-------- INFORMATION SUPPLIED --------
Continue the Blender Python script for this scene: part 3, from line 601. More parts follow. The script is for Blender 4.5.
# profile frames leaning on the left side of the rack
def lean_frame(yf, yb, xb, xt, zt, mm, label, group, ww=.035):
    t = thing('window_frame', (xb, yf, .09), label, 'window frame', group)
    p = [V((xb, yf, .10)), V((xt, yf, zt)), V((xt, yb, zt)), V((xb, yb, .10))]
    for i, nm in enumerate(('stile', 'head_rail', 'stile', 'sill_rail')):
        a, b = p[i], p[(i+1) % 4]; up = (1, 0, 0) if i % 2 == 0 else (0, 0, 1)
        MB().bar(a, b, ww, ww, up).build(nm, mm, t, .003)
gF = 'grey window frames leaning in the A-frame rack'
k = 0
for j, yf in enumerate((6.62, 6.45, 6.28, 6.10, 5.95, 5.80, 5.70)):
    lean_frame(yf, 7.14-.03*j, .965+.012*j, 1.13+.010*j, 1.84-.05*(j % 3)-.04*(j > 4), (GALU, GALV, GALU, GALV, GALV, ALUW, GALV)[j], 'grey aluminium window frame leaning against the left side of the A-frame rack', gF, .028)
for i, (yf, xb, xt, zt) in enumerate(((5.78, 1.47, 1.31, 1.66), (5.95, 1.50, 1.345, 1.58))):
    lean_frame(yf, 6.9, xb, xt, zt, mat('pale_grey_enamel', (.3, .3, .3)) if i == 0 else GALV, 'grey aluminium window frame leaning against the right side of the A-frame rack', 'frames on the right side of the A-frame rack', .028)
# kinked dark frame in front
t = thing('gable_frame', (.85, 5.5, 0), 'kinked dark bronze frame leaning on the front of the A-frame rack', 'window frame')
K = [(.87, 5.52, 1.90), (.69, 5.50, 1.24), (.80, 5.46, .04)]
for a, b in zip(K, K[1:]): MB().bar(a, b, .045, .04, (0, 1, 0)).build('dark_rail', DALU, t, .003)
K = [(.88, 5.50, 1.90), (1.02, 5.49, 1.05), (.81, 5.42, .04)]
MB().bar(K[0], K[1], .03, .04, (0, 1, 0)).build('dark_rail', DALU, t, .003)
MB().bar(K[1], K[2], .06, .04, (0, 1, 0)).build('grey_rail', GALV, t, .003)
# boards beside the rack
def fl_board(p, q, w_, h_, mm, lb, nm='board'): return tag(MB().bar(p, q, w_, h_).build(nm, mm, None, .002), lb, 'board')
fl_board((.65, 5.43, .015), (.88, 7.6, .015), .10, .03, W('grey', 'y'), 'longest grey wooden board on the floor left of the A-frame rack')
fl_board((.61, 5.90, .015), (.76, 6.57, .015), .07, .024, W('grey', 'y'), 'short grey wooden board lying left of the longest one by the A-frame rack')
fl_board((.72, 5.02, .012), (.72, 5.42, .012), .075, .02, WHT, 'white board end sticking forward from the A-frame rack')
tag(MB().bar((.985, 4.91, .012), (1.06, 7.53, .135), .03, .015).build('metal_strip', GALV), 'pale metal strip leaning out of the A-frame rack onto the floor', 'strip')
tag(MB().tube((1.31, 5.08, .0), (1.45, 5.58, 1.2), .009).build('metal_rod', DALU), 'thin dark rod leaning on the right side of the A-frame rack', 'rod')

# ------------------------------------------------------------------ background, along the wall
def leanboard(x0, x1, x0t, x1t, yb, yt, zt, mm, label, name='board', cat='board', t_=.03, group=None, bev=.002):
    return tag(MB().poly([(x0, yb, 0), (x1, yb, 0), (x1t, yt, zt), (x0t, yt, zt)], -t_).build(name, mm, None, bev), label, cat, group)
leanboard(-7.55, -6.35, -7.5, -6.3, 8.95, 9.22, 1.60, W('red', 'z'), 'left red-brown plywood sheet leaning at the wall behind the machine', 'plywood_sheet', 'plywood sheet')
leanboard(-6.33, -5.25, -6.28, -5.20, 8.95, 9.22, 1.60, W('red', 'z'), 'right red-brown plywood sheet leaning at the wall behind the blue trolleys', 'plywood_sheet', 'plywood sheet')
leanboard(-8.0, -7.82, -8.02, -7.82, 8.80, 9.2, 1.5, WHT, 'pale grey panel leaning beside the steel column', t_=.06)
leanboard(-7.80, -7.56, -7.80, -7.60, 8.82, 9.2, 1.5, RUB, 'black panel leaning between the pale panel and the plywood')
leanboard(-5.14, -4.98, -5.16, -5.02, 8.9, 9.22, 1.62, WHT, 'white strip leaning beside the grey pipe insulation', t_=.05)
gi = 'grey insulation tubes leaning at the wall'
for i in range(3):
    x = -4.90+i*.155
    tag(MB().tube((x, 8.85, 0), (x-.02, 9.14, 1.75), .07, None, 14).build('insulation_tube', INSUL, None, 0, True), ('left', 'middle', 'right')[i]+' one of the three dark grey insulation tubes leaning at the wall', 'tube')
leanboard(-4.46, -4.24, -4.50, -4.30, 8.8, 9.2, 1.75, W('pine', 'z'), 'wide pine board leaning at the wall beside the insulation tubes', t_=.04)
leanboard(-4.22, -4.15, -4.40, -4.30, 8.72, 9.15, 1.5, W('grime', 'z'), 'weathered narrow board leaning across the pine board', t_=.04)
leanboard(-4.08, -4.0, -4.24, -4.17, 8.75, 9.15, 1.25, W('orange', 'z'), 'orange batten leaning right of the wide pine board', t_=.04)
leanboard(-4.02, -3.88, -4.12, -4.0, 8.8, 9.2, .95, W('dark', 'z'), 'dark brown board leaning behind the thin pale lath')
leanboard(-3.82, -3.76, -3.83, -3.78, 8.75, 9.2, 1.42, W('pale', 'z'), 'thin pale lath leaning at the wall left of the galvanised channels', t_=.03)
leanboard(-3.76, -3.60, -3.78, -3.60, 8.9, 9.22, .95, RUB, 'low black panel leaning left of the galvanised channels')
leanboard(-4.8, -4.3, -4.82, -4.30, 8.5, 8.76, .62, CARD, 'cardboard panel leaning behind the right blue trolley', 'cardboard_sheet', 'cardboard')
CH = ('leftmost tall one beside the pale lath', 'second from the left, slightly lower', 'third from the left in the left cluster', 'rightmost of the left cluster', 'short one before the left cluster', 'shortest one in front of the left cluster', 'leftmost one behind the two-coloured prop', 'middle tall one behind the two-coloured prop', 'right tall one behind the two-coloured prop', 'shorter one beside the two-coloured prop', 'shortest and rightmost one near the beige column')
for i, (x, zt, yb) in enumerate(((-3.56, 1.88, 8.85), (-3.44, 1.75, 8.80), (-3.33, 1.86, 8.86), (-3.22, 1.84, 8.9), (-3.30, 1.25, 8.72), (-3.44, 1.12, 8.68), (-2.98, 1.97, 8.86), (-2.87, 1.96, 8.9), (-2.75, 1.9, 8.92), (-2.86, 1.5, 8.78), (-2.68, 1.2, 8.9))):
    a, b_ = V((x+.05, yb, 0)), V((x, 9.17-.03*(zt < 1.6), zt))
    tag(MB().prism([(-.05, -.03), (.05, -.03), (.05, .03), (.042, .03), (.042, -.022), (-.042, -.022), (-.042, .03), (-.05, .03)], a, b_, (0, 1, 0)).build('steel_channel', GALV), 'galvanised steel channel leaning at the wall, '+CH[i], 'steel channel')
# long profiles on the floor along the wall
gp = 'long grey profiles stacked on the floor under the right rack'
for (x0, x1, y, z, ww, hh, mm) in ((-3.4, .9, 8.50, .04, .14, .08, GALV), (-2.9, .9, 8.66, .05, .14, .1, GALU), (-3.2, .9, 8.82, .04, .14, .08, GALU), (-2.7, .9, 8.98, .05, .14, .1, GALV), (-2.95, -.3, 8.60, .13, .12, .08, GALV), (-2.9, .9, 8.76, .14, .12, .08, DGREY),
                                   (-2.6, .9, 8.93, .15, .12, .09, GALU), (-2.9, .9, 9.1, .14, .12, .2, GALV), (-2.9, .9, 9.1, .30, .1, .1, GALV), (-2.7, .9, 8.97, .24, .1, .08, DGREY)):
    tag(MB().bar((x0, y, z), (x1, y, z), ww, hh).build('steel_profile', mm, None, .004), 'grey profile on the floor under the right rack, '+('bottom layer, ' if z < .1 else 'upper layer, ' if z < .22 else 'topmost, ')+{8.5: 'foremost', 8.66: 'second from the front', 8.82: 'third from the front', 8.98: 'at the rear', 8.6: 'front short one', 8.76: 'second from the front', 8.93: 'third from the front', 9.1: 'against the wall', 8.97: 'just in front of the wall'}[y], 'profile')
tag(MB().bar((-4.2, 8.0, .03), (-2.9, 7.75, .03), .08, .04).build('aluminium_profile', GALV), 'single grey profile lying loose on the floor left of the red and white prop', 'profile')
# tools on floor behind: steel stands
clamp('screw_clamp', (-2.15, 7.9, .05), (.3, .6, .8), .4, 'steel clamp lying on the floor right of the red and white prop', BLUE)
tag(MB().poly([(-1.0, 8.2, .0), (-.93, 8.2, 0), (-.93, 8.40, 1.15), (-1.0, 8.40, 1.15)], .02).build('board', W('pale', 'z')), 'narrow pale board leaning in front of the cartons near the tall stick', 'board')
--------
AIM OF THE EXERCISE: Pick each line holding the word "from" out of the data and copy it.

SOLUTION TO THIS EXERCISE:
Continue the Blender Python script for this scene: part 3, from line 601. More parts follow. The script is for Blender 4.5.
fl_board((.72, 5.02, .012), (.72, 5.42, .012), .075, .02, WHT, 'white board end sticking forward from the A-frame rack')
CH = ('leftmost tall one beside the pale lath', 'second from the left, slightly lower', 'third from the left in the left cluster', 'rightmost of the left cluster', 'short one before the left cluster', 'shortest one in front of the left cluster', 'leftmost one behind the two-coloured prop', 'middle tall one behind the two-coloured prop', 'right tall one behind the two-coloured prop', 'shorter one beside the two-coloured prop', 'shortest and rightmost one near the beige column')
    tag(MB().bar((x0, y, z), (x1, y, z), ww, hh).build('steel_profile', mm, None, .004), 'grey profile on the floor under the right rack, '+('bottom layer, ' if z < .1 else 'upper layer, ' if z < .22 else 'topmost, ')+{8.5: 'foremost', 8.66: 'second from the front', 8.82: 'third from the front', 8.98: 'at the rear', 8.6: 'front short one', 8.76: 'second from the front', 8.93: 'third from the front', 9.1: 'against the wall', 8.97: 'just in front of the wall'}[y], 'profile')